_Given request_. From the entries below, extract every line that includes the word "script".
-- start Entries provided --
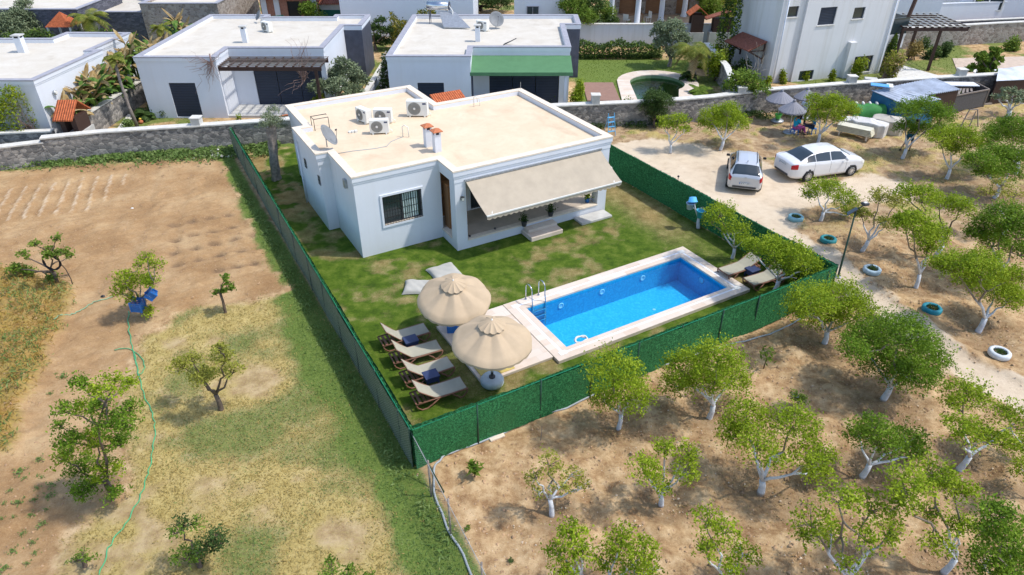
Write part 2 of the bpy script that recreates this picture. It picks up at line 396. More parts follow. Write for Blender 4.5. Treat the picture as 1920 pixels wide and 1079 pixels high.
# ------------------------------------------------------------------ THE GROUND: one grid, split by zone
rng = np.random.default_rng(7)
def vnoise(X, Y, sc, seed):
    r = np.random.default_rng(seed); T = r.random((256, 256)); x = X*sc; y = Y*sc
    xi = np.floor(x).astype(int); yi = np.floor(y).astype(int); fx = x-xi; fy = y-yi; fx = fx*fx*(3-2*fx); fy = fy*fy*(3-2*fy)
    a = T[xi % 256, yi % 256]; b = T[(xi+1) % 256, yi % 256]; c = T[xi % 256, (yi+1) % 256]; d = T[(xi+1) % 256, (yi+1) % 256]
    return (a*(1-fx)+b*fx)*(1-fy) + (c*(1-fx)+d*fx)*fy
def fbm(X, Y, sc, seed, o=4):
    t = 0; a = .5
    for i in range(o): t = t + a*vnoise(X, Y, sc*2**i, seed+i); a *= .5
    return t/(1-.5**o)
def pdist(poly, X, Y):
    # signed distance: + inside
    ins = np.zeros(X.shape, bool); D = np.full(X.shape, 1e9); n = len(poly)
    for i in range(n):
        x0, y0 = poly[i][:2]; x1, y1 = poly[(i+1) % n][:2]
        if abs(y1-y0) > 1e-9:
            c = ((y0 > Y) != (y1 > Y)) & (X < (x1-x0)*(Y-y0)/(y1-y0)+x0); ins ^= c
        dx, dy = x1-x0, y1-y0; t = np.clip(((X-x0)*dx+(Y-y0)*dy)/(dx*dx+dy*dy+1e-12), 0, 1)
        D = np.minimum(D, np.hypot(X-x0-t*dx, Y-y0-t*dy))
    return np.where(ins, D, -D)
def ss(x, a, b):
    t = np.clip((x-a)/(b-a), 0, 1); return t*t*(3-2*t)
def gp(*pts): return [tuple(G(*p))[:2] for p in pts]
xs = np.concatenate([np.linspace(-300, -45, 12)[:-1], np.arange(-45, -27, .3), np.arange(-27, 22, .12), np.arange(22, 48, .3), np.linspace(48, 300, 12)])
ys = np.concatenate([np.linspace(-60, 6, 6)[:-1], np.arange(6, 30, .10), np.arange(30, 44, .16), np.arange(44, 80, .35), np.linspace(80, 400, 14)])
GX, GY = np.meshgrid(xs, ys, indexing='ij')
lawn_poly = [tuple(H(*p))[:2] for p in ((-2.45, -11.1), (13.6, -11.2), (13.6, 12.5), (-2.1, 13.2))]
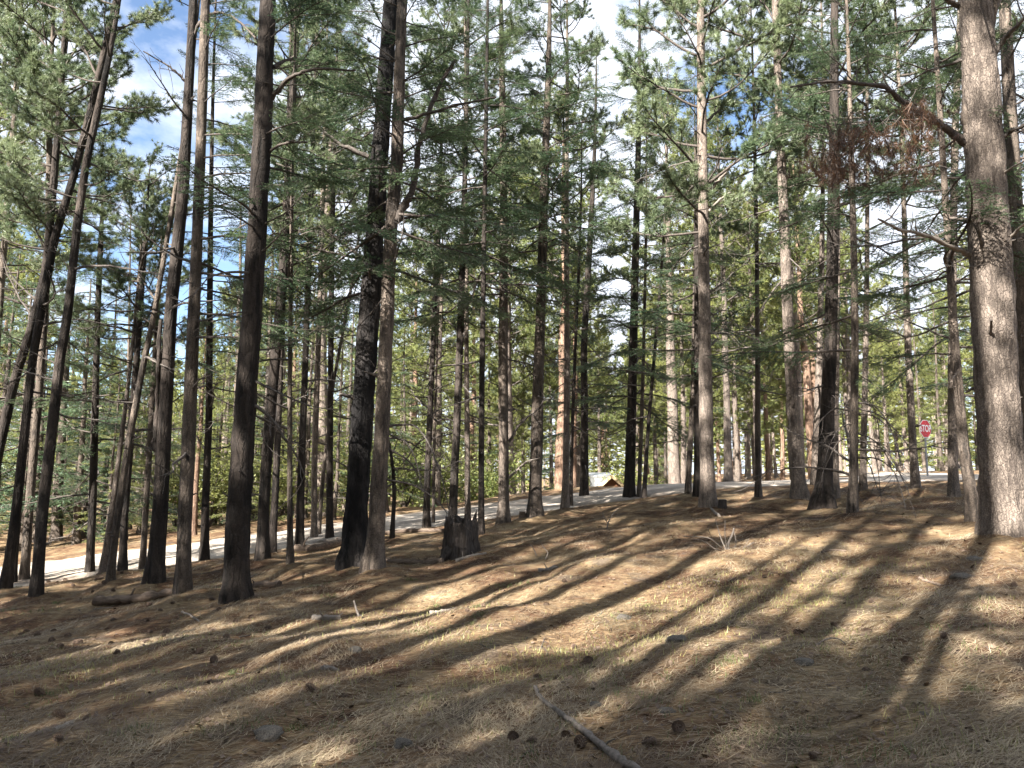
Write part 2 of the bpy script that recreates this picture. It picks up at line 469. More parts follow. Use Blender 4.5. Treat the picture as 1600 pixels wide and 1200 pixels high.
def simple_mat(name, c1, c2, scale=8.0, rough=0.8, bump=0.3, spec=0.3):
    m, t, out = new_mat(name); L = t.links.new
    g = N(t, 'ShaderNodeTexCoord')
    n = N(t, 'ShaderNodeTexNoise', Scale=scale, Detail=7.0, Roughness=0.65); L(g.outputs['Object'], n.inputs['Vector'])
    r = ramp(t, [(0.32, c1), (0.68, c2)]); L(n.outputs['Fac'], r.inputs['Fac'])
    b = N(t, 'ShaderNodeBsdfPrincipled', Roughness=rough); b.inputs['Specular IOR Level'].default_value = spec
    L(r.outputs['Color'], b.inputs['Base Color'])
    bp = N(t, 'ShaderNodeBump', Strength=bump, Distance=0.02); L(n.outputs['Fac'], bp.inputs['Height']); L(bp.outputs['Normal'], b.inputs['Normal'])
    L(b.outputs[0], out.inputs['Surface'])
    return m

def gravel_mat():
    m, t, out = new_mat('gravel'); L = t.links.new
    g = N(t, 'ShaderNodeNewGeometry')
    n1 = N(t, 'ShaderNodeTexNoise', Scale=0.8, Detail=5.0, Roughness=0.6); L(g.outputs['Position'], n1.inputs['Vector'])
    n2 = N(t, 'ShaderNodeTexNoise', Scale=28.0, Detail=4.0, Roughness=0.8); L(g.outputs['Position'], n2.inputs['Vector'])
    a = ramp(t, [(0.34, (0.26, 0.222, 0.185)), (0.66, (0.46, 0.415, 0.36))]); L(n1.outputs['Fac'], a.inputs['Fac'])
    f = ramp(t, [(0.36, (0.6, 0.57, 0.55)), (0.64, (1.2, 1.2, 1.18))]); L(n2.outputs['Fac'], f.inputs['Fac'])
    mu = N(t, 'ShaderNodeMixRGB', blend_type='MULTIPLY'); mu.inputs['Fac'].default_value = 1.0; L(a.outputs['Color'], mu.inputs['Color1']); L(f.outputs['Color'], mu.inputs['Color2'])
    # wheel tracks polished by traffic, needles drifted between them: noise stretched along the road
    mp = N(t, 'ShaderNodeMapping'); mp.inputs['Rotation'].default_value = (0, 0, R(-28)); mp.inputs['Scale'].default_value = (0.12, 1.7, 1); L(g.outputs['Position'], mp.inputs['Vector'])
    n3 = N(t, 'ShaderNodeTexNoise', Scale=1.0, Detail=4.0); L(mp.outputs['Vector'], n3.inputs['Vector'])
    r3 = ramp(t, [(0.52, (0, 0, 0)), (0.68, (1, 1, 1))]); L(n3.outputs['Fac'], r3.inputs['Fac'])
    mx = N(t, 'ShaderNodeMixRGB'); mx.inputs['Color2'].default_value = (0.17, 0.12, 0.082, 1)
    k = N(t, 'ShaderNodeMath', operation='MULTIPLY'); k.inputs[1].default_value = 0.55; L(r3.outputs['Color'], k.inputs[0]); L(k.outputs[0], mx.inputs['Fac']); L(mu.outputs['Color'], mx.inputs['Color1'])
    b = N(t, 'ShaderNodeBsdfPrincipled', Roughness=0.95); b.inputs['Specular IOR Level'].default_value = 0.15
    L(mx.outputs['Color'], b.inputs['Base Color'])
    bp = N(t, 'ShaderNodeBump', Strength=0.7, Distance=0.03); L(n2.outputs['Fac'], bp.inputs['Height']); L(bp.outputs['Normal'], b.inputs['Normal'])
    L(b.outputs[0], out.inputs['Surface'])
    return m

GROUND = ground_mat()
GRAVEL = gravel_mat()
ROCK = simple_mat('rock', (0.05, 0.044, 0.037), (0.17, 0.147, 0.12), scale=9.0, bump=0.8)
CONE = simple_mat('pine_cone_scales', (0.055, 0.038, 0.03), (0.17, 0.115, 0.08), scale=30.0)
RED_PAINT = simple_mat('red_sign_paint', (0.42, 0.012, 0.02), (0.52, 0.02, 0.03), scale=5.0, rough=0.45, bump=0.03)
WHITE_PAINT = simple_mat('white_paint', (0.72, 0.71, 0.68), (0.82, 0.81, 0.78), scale=4.0, rough=0.5, bump=0.03)
STEEL = simple_mat('galvanised_steel', (0.18, 0.18, 0.18), (0.3, 0.3, 0.3), scale=20.0, rough=0.5)
CABIN_WALL = simple_mat('cabin_boards', (0.16, 0.075, 0.04), (0.24, 0.12, 0.065), scale=6.0)
CABIN_TRIM = simple_mat('cabin_trim', (0.5, 0.36, 0.2), (0.62, 0.48, 0.28), scale=6.0)
ROOF_PALE = simple_mat('pale_roof', (0.55, 0.55, 0.53), (0.7, 0.7, 0.68), scale=5.0)
GLASS_DARK = simple_mat('window_glass', (0.03, 0.035, 0.04), (0.05, 0.055, 0.06), scale=2.0, rough=0.1, bump=0.0, spec=0.6)

# ------------------------------------------------------------------ the setting: ground and road
def axis(lo, hi, near, step, growth, centre=0.0):
    out = [centre]
    s = step; v = centre
    while v < hi:
        s = step if abs(v - centre) < near else s * growth
        v += s; out.append(v)
    s = step; v = centre
    while v > lo:
        s = step if abs(v - centre) < near else s * growth
        v -= s; out.append(v)
    return np.array(sorted(out))

xs = axis(-700, 700, 9.0, 0.09, 1.045, 0.0)
ys = axis(-300, 900, 5.5, 0.085, 1.04, 8.0)
XX, YY = np.meshgrid(xs, ys)
ZZ = ground_h(XX, YY)
mb = MB()
nx, ny = len(xs), len(ys)
i = np.arange(ny - 1)[:, None] * nx; j = np.arange(nx - 1)[None, :]
mb.add(np.stack([XX, YY, ZZ], -1).reshape(-1, 3), np.stack([i + j, i + j + 1, i + nx + j + 1, i + nx + j], -1).reshape(-1, 4))
tag(obj('ground', mb.mesh('ground', GROUND)), 'sloping forest floor covered in brown pine needles', kind='structure')

def road_mesh(line, half, n_across, zoff, name):
    line = np.array(line)
    T = np.gradient(line, axis=0); T /= np.linalg.norm(T, axis=1)[:, None]
    Nn = np.stack([-T[:, 1], T[:, 0]], -1)
    mb = MB()
    s = np.linspace(-1, 1, n_across)
    _q = np.arange(len(line)); hw = half + 0.22 * np.sin(_q * 0.31) + 0.14 * np.sin(_q * 0.83 + 1) + 0.10 * np.sin(_q * 2.1)
    P = line[:, None, :] + s[None, :, None] * hw[:, None, None] * Nn[:, None, :]
    z = base_h(P[..., 0], P[..., 1]) + zoff + 0.05 * (1 - s[None, :] ** 2)
    z = z + 0.012 * np.sin(P[..., 0] * 3.1) * np.sin(P[..., 1] * 2.7)
    z[:, 0] -= 0.05; z[:, -1] -= 0.05
    V = np.concatenate([P, z[..., None]], -1)
    a = np.arange(len(line) - 1)[:, None] * n_across; b = np.arange(n_across - 1)[None, :]
    mb.add(V.reshape(-1, 3), np.stack([a + b, a + n_across + b, a + n_across + b + 1, a + b + 1], -1).reshape(-1, 4))
    return mb.mesh(name, GRAVEL)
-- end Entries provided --
_Written answer_.
Write part 2 of the bpy script that recreates this picture. It picks up at line 396. More parts follow. Write for Blender 4.5. Treat the picture as 1920 pixels wide and 1079 pixels high.
Write part 2 of the bpy script that recreates this picture. It picks up at line 469. More parts follow. Use Blender 4.5. Treat the picture as 1600 pixels wide and 1200 pixels high.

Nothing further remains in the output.